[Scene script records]
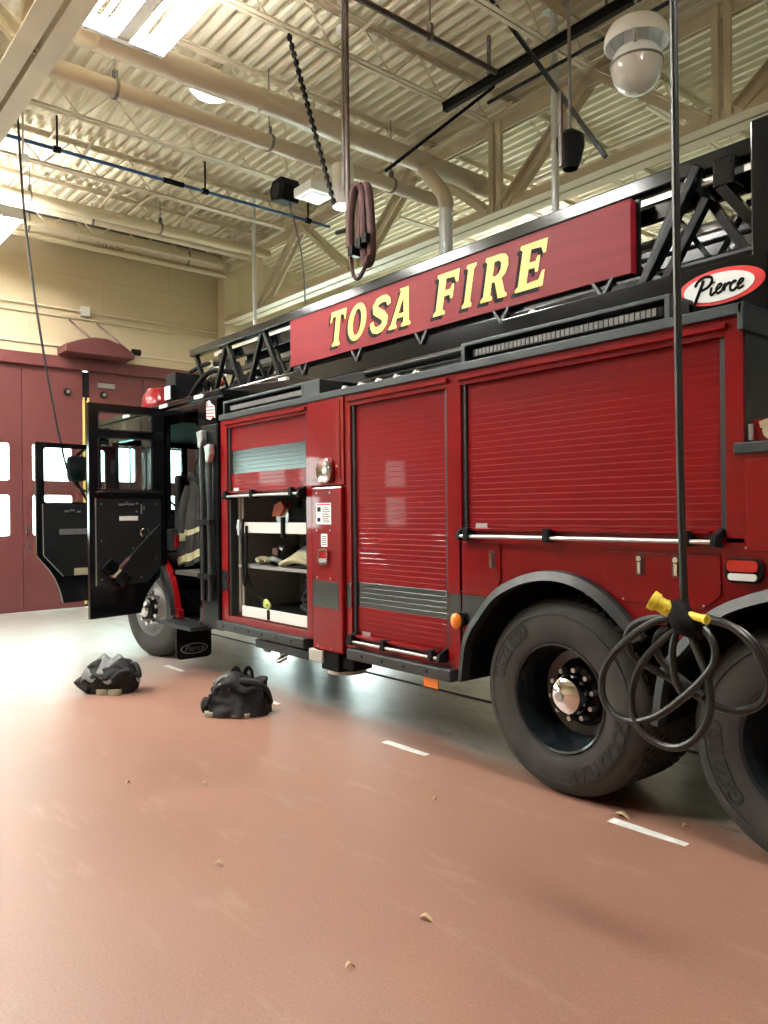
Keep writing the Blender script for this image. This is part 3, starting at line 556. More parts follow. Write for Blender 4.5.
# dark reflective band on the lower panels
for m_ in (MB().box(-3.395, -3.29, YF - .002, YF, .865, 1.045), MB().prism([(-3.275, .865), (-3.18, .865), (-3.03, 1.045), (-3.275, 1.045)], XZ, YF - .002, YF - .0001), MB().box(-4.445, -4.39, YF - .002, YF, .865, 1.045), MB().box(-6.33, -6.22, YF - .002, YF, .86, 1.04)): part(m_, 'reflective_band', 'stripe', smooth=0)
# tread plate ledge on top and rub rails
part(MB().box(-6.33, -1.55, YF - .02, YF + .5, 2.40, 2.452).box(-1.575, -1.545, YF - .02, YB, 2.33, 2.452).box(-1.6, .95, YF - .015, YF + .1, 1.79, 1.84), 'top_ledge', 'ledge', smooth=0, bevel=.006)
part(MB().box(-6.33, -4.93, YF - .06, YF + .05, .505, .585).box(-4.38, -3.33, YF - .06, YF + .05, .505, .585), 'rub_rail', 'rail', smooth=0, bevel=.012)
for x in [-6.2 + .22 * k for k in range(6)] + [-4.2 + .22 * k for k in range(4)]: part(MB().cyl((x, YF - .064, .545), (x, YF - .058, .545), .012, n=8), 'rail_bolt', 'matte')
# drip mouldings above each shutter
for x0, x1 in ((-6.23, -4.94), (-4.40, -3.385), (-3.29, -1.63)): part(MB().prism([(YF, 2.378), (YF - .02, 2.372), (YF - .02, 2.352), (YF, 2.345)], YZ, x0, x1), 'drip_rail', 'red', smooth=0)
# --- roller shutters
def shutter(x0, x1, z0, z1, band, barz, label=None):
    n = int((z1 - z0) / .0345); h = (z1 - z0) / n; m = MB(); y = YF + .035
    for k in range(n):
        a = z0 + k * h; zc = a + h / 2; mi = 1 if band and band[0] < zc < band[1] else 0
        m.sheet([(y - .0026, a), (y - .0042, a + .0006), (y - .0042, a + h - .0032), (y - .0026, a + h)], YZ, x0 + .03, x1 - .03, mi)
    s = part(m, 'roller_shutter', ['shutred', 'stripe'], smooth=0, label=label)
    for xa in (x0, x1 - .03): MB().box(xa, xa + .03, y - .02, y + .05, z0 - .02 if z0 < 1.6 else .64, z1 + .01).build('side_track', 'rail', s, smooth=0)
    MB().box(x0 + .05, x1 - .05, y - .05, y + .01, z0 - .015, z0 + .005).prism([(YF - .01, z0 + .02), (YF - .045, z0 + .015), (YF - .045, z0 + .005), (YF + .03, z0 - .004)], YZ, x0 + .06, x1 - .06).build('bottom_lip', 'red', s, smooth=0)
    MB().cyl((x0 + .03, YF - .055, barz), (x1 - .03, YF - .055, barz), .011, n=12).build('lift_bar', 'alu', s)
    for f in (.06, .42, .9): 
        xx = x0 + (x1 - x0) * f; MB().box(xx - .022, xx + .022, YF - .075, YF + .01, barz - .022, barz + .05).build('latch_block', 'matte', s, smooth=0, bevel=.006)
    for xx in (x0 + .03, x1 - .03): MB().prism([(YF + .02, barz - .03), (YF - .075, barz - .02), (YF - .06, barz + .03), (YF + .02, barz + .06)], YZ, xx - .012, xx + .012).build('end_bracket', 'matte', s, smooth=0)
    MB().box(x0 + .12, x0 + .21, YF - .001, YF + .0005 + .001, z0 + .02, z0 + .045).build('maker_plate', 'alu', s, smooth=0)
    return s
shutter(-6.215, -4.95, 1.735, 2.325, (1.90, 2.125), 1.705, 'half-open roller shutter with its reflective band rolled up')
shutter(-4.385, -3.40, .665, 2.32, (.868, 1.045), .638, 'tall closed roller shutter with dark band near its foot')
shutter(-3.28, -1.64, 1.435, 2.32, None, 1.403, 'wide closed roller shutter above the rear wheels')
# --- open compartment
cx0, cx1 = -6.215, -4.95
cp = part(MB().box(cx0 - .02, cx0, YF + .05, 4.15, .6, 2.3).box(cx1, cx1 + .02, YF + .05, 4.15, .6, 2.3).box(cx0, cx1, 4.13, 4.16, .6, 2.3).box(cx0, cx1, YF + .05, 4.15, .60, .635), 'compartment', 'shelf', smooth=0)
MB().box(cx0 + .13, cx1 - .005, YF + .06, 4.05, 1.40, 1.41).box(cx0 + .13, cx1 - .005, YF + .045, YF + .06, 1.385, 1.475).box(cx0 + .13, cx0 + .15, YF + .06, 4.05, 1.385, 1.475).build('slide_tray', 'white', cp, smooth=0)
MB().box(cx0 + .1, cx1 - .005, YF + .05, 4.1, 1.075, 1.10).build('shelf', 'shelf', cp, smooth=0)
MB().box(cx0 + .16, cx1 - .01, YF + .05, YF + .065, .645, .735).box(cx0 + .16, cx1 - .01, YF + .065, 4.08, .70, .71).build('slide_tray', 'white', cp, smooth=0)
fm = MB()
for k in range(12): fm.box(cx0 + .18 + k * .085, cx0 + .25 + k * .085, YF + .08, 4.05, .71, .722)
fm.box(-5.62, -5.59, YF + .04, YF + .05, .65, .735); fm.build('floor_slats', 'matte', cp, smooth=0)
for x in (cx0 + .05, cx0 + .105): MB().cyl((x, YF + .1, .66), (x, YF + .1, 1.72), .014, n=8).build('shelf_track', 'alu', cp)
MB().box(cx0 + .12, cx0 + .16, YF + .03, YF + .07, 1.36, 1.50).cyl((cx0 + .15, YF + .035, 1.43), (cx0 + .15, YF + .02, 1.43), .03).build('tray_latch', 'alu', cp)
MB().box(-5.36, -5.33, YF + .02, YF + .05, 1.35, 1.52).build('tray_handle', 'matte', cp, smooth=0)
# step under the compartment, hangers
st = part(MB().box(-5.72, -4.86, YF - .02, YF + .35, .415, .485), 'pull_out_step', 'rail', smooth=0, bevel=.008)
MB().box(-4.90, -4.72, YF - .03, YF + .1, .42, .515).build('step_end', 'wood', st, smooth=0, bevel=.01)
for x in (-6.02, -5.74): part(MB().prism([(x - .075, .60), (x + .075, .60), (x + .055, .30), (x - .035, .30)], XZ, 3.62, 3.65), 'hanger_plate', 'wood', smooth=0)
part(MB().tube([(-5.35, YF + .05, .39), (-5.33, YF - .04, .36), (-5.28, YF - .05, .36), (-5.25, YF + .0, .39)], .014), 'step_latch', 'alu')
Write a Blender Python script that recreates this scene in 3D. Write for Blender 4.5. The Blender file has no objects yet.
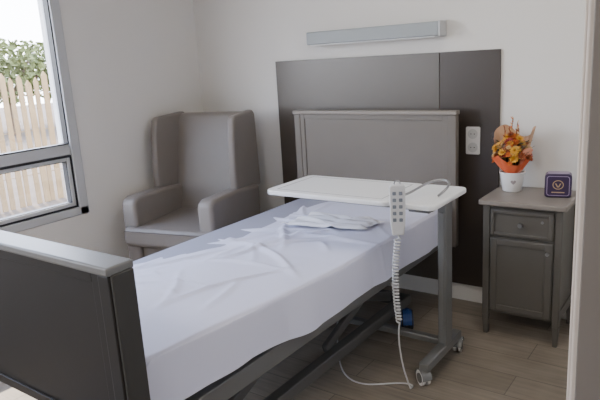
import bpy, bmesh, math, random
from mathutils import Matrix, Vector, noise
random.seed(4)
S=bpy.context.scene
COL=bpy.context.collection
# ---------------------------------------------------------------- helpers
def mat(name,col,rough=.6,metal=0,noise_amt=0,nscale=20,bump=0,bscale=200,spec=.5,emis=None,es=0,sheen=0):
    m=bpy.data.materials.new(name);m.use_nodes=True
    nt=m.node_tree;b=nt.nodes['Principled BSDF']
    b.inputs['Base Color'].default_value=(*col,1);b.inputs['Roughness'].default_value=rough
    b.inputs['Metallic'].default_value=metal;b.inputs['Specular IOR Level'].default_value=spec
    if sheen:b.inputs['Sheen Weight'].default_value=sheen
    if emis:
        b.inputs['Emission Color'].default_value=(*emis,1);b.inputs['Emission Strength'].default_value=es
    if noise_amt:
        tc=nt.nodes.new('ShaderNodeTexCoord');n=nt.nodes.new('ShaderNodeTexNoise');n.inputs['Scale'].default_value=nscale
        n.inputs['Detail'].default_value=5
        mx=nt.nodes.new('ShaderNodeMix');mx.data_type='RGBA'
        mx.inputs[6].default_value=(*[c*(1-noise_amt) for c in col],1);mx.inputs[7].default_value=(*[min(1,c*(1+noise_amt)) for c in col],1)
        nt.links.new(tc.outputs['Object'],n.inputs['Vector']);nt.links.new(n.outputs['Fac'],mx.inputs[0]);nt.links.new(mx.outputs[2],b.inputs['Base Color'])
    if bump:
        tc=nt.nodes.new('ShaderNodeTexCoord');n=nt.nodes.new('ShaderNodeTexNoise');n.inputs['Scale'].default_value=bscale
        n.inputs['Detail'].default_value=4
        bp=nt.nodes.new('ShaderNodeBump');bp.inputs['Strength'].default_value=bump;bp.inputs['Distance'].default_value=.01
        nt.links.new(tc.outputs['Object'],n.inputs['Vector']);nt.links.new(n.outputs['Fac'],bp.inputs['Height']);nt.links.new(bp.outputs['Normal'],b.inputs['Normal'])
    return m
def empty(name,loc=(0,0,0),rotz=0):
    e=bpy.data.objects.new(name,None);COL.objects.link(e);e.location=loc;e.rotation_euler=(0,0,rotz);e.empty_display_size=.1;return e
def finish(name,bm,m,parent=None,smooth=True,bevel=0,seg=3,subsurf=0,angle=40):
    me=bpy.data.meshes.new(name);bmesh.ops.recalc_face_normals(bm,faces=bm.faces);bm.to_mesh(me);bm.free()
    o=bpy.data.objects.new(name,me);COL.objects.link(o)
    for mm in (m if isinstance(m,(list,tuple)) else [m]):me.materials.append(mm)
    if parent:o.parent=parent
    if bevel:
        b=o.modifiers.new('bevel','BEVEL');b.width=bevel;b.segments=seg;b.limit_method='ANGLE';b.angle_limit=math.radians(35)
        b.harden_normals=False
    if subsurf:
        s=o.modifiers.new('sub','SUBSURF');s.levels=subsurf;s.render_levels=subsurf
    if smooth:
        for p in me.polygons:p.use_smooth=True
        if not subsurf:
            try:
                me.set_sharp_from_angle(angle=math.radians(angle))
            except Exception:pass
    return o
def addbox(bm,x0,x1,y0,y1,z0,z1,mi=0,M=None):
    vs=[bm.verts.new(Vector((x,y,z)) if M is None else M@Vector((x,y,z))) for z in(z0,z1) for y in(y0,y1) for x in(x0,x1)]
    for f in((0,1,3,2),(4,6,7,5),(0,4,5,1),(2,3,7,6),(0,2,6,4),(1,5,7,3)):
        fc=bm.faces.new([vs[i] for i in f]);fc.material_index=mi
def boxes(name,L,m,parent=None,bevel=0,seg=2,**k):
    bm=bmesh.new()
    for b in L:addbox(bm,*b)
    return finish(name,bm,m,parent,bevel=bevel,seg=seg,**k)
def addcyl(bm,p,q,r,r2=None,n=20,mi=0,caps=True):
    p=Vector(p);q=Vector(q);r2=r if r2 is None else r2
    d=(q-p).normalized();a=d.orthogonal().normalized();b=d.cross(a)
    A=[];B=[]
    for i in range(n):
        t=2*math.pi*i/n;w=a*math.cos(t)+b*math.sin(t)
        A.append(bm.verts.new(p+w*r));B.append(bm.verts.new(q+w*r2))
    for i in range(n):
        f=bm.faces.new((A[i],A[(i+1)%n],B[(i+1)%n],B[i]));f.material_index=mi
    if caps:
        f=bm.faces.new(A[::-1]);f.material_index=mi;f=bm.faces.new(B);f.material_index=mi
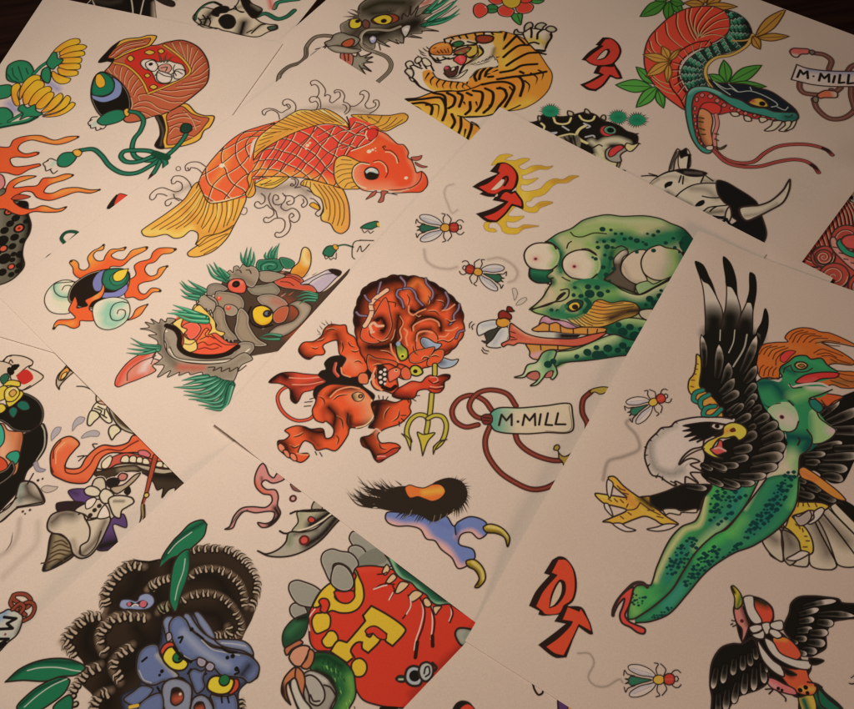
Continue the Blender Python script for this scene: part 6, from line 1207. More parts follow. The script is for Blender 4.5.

[Work to complete]:
For each line in the data above that contains the string "this", extract the line.

[Answer to the problem]:
Keep writing the Blender script for this image. This is part 3, starting at line 556. More parts follow. Write for Blender 4.5.
Write a Blender Python script that recreates this scene in 3D. Write for Blender 4.5. The Blender file has no objects yet.
Continue the Blender Python script for this scene: part 6, from line 1207. More parts follow. The script is for Blender 4.5.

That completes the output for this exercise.